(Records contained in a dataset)
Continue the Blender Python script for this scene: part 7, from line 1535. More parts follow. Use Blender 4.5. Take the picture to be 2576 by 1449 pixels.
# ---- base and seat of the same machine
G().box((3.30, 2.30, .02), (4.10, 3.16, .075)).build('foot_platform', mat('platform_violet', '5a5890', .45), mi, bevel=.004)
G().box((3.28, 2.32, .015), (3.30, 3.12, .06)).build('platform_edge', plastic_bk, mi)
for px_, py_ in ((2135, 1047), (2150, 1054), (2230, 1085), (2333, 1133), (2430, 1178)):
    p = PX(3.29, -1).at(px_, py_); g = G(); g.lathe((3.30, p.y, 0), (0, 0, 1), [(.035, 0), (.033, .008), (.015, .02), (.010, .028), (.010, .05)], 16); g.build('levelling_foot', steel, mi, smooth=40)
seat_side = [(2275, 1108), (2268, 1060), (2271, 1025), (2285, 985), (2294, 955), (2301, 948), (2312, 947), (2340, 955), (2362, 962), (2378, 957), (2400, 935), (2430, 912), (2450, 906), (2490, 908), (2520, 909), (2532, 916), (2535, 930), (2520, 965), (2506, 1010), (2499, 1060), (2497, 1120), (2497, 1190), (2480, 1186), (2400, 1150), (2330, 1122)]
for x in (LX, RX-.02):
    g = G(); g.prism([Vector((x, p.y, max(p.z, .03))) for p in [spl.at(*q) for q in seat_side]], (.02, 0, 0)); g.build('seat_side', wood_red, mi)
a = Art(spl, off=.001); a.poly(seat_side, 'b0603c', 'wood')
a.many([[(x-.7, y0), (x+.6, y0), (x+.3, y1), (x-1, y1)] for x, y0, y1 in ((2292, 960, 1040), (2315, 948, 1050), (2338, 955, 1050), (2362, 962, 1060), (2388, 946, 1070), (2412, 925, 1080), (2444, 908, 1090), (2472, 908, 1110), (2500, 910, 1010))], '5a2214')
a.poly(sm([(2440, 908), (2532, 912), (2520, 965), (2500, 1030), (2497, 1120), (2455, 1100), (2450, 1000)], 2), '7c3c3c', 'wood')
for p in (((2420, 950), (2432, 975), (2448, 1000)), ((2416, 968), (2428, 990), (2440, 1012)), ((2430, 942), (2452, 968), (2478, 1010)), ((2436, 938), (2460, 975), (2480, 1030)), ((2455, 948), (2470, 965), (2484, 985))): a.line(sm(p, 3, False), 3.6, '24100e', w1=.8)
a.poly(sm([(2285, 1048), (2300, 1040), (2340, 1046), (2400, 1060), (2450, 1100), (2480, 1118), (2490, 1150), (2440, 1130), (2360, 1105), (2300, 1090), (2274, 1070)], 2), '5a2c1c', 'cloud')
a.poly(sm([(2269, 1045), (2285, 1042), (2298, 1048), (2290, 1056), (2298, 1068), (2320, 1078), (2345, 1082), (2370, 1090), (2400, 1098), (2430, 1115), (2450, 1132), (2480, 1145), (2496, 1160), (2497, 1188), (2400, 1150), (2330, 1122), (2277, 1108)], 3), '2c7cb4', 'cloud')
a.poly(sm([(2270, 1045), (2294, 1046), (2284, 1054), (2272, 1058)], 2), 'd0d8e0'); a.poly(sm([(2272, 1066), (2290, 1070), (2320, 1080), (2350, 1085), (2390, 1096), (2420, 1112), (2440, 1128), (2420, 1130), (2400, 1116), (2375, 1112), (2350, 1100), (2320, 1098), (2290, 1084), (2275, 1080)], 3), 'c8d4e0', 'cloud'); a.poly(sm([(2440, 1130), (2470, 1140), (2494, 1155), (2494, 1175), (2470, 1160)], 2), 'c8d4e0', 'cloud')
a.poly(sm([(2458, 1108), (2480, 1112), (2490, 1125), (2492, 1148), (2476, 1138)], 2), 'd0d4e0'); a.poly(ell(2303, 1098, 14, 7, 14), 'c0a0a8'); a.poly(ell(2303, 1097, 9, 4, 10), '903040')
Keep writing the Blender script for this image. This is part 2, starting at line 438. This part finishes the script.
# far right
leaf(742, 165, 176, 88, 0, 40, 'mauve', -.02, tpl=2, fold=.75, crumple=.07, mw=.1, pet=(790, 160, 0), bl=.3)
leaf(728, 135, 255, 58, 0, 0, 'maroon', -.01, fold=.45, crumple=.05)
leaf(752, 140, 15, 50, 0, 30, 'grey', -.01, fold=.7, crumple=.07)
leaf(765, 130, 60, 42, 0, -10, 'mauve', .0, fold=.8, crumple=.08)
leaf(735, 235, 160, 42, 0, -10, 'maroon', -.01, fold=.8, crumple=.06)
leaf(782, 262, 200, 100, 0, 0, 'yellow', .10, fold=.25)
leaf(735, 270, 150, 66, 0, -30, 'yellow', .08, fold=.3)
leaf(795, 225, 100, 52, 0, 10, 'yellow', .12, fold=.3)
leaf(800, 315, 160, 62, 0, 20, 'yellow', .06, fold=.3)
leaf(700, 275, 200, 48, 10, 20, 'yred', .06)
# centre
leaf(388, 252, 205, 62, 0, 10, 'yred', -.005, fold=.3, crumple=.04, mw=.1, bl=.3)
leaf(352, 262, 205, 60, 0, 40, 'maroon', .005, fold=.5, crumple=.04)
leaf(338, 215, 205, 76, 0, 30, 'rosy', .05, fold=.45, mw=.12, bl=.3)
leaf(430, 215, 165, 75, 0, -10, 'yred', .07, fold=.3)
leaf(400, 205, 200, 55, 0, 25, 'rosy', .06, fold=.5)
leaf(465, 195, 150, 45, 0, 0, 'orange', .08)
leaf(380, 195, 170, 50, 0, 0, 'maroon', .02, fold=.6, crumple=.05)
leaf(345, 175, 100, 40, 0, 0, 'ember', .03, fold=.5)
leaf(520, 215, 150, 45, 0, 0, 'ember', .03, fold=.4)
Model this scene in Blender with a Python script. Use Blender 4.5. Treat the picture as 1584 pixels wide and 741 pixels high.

* _Written instruction_:
Go through the data and return every record exactly.

* _Solution_:
Continue the Blender Python script for this scene: part 7, from line 1535. More parts follow. Use Blender 4.5. Take the picture to be 2576 by 1449 pixels.
# ---- base and seat of the same machine
G().box((3.30, 2.30, .02), (4.10, 3.16, .075)).build('foot_platform', mat('platform_violet', '5a5890', .45), mi, bevel=.004)
G().box((3.28, 2.32, .015), (3.30, 3.12, .06)).build('platform_edge', plastic_bk, mi)
for px_, py_ in ((2135, 1047), (2150, 1054), (2230, 1085), (2333, 1133), (2430, 1178)):
    p = PX(3.29, -1).at(px_, py_); g = G(); g.lathe((3.30, p.y, 0), (0, 0, 1), [(.035, 0), (.033, .008), (.015, .02), (.010, .028), (.010, .05)], 16); g.build('levelling_foot', steel, mi, smooth=40)
seat_side = [(2275, 1108), (2268, 1060), (2271, 1025), (2285, 985), (2294, 955), (2301, 948), (2312, 947), (2340, 955), (2362, 962), (2378, 957), (2400, 935), (2430, 912), (2450, 906), (2490, 908), (2520, 909), (2532, 916), (2535, 930), (2520, 965), (2506, 1010), (2499, 1060), (2497, 1120), (2497, 1190), (2480, 1186), (2400, 1150), (2330, 1122)]
for x in (LX, RX-.02):
    g = G(); g.prism([Vector((x, p.y, max(p.z, .03))) for p in [spl.at(*q) for q in seat_side]], (.02, 0, 0)); g.build('seat_side', wood_red, mi)
a = Art(spl, off=.001); a.poly(seat_side, 'b0603c', 'wood')
a.many([[(x-.7, y0), (x+.6, y0), (x+.3, y1), (x-1, y1)] for x, y0, y1 in ((2292, 960, 1040), (2315, 948, 1050), (2338, 955, 1050), (2362, 962, 1060), (2388, 946, 1070), (2412, 925, 1080), (2444, 908, 1090), (2472, 908, 1110), (2500, 910, 1010))], '5a2214')
a.poly(sm([(2440, 908), (2532, 912), (2520, 965), (2500, 1030), (2497, 1120), (2455, 1100), (2450, 1000)], 2), '7c3c3c', 'wood')
for p in (((2420, 950), (2432, 975), (2448, 1000)), ((2416, 968), (2428, 990), (2440, 1012)), ((2430, 942), (2452, 968), (2478, 1010)), ((2436, 938), (2460, 975), (2480, 1030)), ((2455, 948), (2470, 965), (2484, 985))): a.line(sm(p, 3, False), 3.6, '24100e', w1=.8)
a.poly(sm([(2285, 1048), (2300, 1040), (2340, 1046), (2400, 1060), (2450, 1100), (2480, 1118), (2490, 1150), (2440, 1130), (2360, 1105), (2300, 1090), (2274, 1070)], 2), '5a2c1c', 'cloud')
a.poly(sm([(2269, 1045), (2285, 1042), (2298, 1048), (2290, 1056), (2298, 1068), (2320, 1078), (2345, 1082), (2370, 1090), (2400, 1098), (2430, 1115), (2450, 1132), (2480, 1145), (2496, 1160), (2497, 1188), (2400, 1150), (2330, 1122), (2277, 1108)], 3), '2c7cb4', 'cloud')
a.poly(sm([(2270, 1045), (2294, 1046), (2284, 1054), (2272, 1058)], 2), 'd0d8e0'); a.poly(sm([(2272, 1066), (2290, 1070), (2320, 1080), (2350, 1085), (2390, 1096), (2420, 1112), (2440, 1128), (2420, 1130), (2400, 1116), (2375, 1112), (2350, 1100), (2320, 1098), (2290, 1084), (2275, 1080)], 3), 'c8d4e0', 'cloud'); a.poly(sm([(2440, 1130), (2470, 1140), (2494, 1155), (2494, 1175), (2470, 1160)], 2), 'c8d4e0', 'cloud')
a.poly(sm([(2458, 1108), (2480, 1112), (2490, 1125), (2492, 1148), (2476, 1138)], 2), 'd0d4e0'); a.poly(ell(2303, 1098, 14, 7, 14), 'c0a0a8'); a.poly(ell(2303, 1097, 9, 4, 10), '903040')
Keep writing the Blender script for this image. This is part 2, starting at line 438. This part finishes the script.
# far right
leaf(742, 165, 176, 88, 0, 40, 'mauve', -.02, tpl=2, fold=.75, crumple=.07, mw=.1, pet=(790, 160, 0), bl=.3)
leaf(728, 135, 255, 58, 0, 0, 'maroon', -.01, fold=.45, crumple=.05)
leaf(752, 140, 15, 50, 0, 30, 'grey', -.01, fold=.7, crumple=.07)
leaf(765, 130, 60, 42, 0, -10, 'mauve', .0, fold=.8, crumple=.08)
leaf(735, 235, 160, 42, 0, -10, 'maroon', -.01, fold=.8, crumple=.06)
leaf(782, 262, 200, 100, 0, 0, 'yellow', .10, fold=.25)
leaf(735, 270, 150, 66, 0, -30, 'yellow', .08, fold=.3)
leaf(795, 225, 100, 52, 0, 10, 'yellow', .12, fold=.3)
leaf(800, 315, 160, 62, 0, 20, 'yellow', .06, fold=.3)
leaf(700, 275, 200, 48, 10, 20, 'yred', .06)
# centre
leaf(388, 252, 205, 62, 0, 10, 'yred', -.005, fold=.3, crumple=.04, mw=.1, bl=.3)
leaf(352, 262, 205, 60, 0, 40, 'maroon', .005, fold=.5, crumple=.04)
leaf(338, 215, 205, 76, 0, 30, 'rosy', .05, fold=.45, mw=.12, bl=.3)
leaf(430, 215, 165, 75, 0, -10, 'yred', .07, fold=.3)
leaf(400, 205, 200, 55, 0, 25, 'rosy', .06, fold=.5)
leaf(465, 195, 150, 45, 0, 0, 'orange', .08)
leaf(380, 195, 170, 50, 0, 0, 'maroon', .02, fold=.6, crumple=.05)
leaf(345, 175, 100, 40, 0, 0, 'ember', .03, fold=.5)
leaf(520, 215, 150, 45, 0, 0, 'ember', .03, fold=.4)
Model this scene in Blender with a Python script. Use Blender 4.5. Treat the picture as 1584 pixels wide and 741 pixels high.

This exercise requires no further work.